A mural depicting Democratic Representative Beto O'Rourke of Texas, who is running to unseat Republican Senator Ted Cruz, as a superhero has popped up in Austin, less than two weeks before the midterm elections.

The mural, which portrays O'Rourke tearing open a suit jacket in Superman fashion to reveal a "B" on his chest, was created by artist Chris Rogers, who had been working on the project for weeks, according to his Instagram account.

"Out of the darkness comes the light," Rogers wrote in a caption sharing an image of himself standing in front of the mural, which he titled "Beto for Texas."

Rogers, who did not immediately reply to a request for comment, had posted sketches for the mural earlier this month and said he would start work on the project on October 11. He completed the mural as early voting for the midterm elections started and worked away on the project—even through rain—to get it completed in time.

In addition to depicting O'Rourke as a superhero, Rogers's mural, which is located in an Austin alley, also shows a "B" emblem projected into the night sky above Austin's skyline, not unlike the "Bat-Signal" used to summon DC Comics superhero Batman in times of need.

The artist said in an Instagram post that he had initially considered painting an "upside-down Texas flag" to signify "a distress signal," but he said that after consulting people who are "much more inclined to political science and campaigning than me," he was concerned that an upside-down flag "could not only be misconstrued by the larger public, but, even worse, be used by opposing parties to twist the message and potentially strengthen their attempts to smear Beto O'Rourke."

"That ain't happening," the artist said. "Not on my watch."

Representative Beto O'Rourke of Texas speaks at a campaign rally at Auditorium Shores on September 29 in Austin.

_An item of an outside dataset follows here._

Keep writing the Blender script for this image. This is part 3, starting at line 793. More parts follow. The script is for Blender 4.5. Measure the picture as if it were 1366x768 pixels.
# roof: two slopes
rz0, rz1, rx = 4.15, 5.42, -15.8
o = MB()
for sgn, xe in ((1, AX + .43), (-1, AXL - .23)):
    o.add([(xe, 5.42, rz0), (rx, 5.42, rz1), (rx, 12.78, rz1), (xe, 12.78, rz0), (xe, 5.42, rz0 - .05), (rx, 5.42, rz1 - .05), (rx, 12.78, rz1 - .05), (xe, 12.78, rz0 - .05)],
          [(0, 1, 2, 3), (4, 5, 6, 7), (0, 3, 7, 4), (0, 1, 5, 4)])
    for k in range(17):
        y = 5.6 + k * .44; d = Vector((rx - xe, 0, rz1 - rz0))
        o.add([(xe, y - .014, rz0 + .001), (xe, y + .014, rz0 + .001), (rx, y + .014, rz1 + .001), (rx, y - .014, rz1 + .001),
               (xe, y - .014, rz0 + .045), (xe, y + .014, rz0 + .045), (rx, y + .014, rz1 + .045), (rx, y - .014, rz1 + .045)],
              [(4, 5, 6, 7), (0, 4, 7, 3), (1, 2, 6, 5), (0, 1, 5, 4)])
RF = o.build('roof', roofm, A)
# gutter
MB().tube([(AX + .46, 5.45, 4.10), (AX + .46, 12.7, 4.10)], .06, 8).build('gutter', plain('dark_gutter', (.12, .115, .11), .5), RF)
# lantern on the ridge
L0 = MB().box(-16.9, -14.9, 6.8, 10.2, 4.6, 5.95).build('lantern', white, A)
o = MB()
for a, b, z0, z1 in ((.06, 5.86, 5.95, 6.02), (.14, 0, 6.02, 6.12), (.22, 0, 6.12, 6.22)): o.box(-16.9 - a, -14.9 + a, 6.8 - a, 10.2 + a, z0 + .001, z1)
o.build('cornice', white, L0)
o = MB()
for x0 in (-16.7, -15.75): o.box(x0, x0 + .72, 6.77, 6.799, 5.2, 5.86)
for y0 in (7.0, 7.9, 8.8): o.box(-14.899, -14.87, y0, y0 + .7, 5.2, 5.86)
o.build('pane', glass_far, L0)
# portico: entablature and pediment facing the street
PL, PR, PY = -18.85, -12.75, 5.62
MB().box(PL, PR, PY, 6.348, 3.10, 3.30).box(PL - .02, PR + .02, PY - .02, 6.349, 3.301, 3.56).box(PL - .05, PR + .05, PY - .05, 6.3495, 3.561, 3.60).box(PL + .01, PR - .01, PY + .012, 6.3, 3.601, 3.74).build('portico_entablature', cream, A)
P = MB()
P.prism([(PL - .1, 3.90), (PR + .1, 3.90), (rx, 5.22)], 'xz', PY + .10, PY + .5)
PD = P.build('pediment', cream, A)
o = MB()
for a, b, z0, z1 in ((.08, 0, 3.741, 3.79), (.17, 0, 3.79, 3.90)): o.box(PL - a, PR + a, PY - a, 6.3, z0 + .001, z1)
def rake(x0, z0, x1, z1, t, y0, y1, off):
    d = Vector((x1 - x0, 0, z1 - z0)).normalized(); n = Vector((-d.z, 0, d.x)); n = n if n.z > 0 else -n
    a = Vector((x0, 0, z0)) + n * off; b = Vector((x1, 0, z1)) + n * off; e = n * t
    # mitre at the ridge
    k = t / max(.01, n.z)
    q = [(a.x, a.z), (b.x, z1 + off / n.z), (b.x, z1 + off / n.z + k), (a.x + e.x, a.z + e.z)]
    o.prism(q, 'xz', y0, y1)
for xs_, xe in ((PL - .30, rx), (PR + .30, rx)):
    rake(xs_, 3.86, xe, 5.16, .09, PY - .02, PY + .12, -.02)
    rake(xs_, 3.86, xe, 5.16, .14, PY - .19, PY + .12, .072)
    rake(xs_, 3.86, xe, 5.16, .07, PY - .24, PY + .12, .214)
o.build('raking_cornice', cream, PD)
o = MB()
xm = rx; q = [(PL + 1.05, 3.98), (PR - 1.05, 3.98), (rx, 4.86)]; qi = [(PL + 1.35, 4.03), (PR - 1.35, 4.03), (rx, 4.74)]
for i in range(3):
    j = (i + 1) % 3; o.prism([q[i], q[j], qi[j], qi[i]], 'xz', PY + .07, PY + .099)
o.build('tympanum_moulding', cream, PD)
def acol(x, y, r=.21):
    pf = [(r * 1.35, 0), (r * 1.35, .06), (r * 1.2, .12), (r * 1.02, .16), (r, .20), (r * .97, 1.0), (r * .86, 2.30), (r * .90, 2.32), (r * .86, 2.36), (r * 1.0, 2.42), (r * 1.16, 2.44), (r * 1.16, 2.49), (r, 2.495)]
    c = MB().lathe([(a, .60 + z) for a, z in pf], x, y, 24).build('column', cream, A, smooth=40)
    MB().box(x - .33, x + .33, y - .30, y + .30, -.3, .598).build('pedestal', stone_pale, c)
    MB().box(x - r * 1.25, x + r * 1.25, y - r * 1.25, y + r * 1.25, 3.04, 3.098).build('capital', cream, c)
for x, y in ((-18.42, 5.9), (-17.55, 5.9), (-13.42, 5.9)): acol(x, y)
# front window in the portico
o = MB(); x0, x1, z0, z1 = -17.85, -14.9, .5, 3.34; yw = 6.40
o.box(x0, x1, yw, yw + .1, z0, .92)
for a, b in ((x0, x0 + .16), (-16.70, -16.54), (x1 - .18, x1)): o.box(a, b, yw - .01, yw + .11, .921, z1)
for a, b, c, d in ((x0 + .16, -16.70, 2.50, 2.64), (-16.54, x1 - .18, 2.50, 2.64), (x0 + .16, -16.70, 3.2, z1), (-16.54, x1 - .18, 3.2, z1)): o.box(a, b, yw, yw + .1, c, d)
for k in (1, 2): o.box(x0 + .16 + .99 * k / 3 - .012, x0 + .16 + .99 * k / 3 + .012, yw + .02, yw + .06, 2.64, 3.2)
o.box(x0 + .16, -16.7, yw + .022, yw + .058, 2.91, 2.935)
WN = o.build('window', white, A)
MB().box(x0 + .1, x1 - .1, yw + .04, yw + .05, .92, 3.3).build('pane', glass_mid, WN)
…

O'Rourke is running against Republican incumbent Ted Cruz for his Senate seat. Drew Anthony Smith/Getty

In the past few months, O'Rourke has proved himself as a serious contender to his Republican opponent, incumbent Senator Ted Cruz.

Campaigning on key issues, including immigration, gun control and human rights, O'Rourke managed to raise record-breaking amounts of money in campaign donations with a recent haul of more than $38 million in the third quarter amounting to roughly three times the funds raised by Cruz.

Still, Cruz currently enjoys a 7-point lead over his Democratic rival, according to a RealClearPolitics average of polling.

Both the Republicans and President Donald Trump have ramped up attacks on O'Rourke, with Cruz appearing to encourage a supporter who shouted "Lock him up" at a rally in Georgetown, Texas, on Tuesday.

"Well, you know, there's a double-occupancy cell with Hillary Clinton," Cruz said, before adding: "Ya'll are gonna get me in trouble with that."

Trump also railed against O'Rourke on Monday, calling him a "stone-cold phony named Robert Francis O'Rourke," before acknowledging the candidate was "sometimes referred to as Beto," a name the politician has used since childhood.

Read more: Donald Trump Calls Beto O'Rourke a 'Stone-Cold Phony Named Robert Francis O'Rourke' During Texas Rally

"He pretends to be a moderate, but he's actually a radical, open borders left-winger," the U.S. leader said of the Democrat.

For his part, O'Rourke has said that a recent decision, taken straight from Trump's playbook, to refer to Cruz as "Lyin' Ted" during a debate last week was not the "best" idea.

"That wasn't the best phrase for me to use," O'Rourke said, in a prerecorded interview with ABC News that aired on Sunday. "I'm going to do my best to stay focused on the future," he said.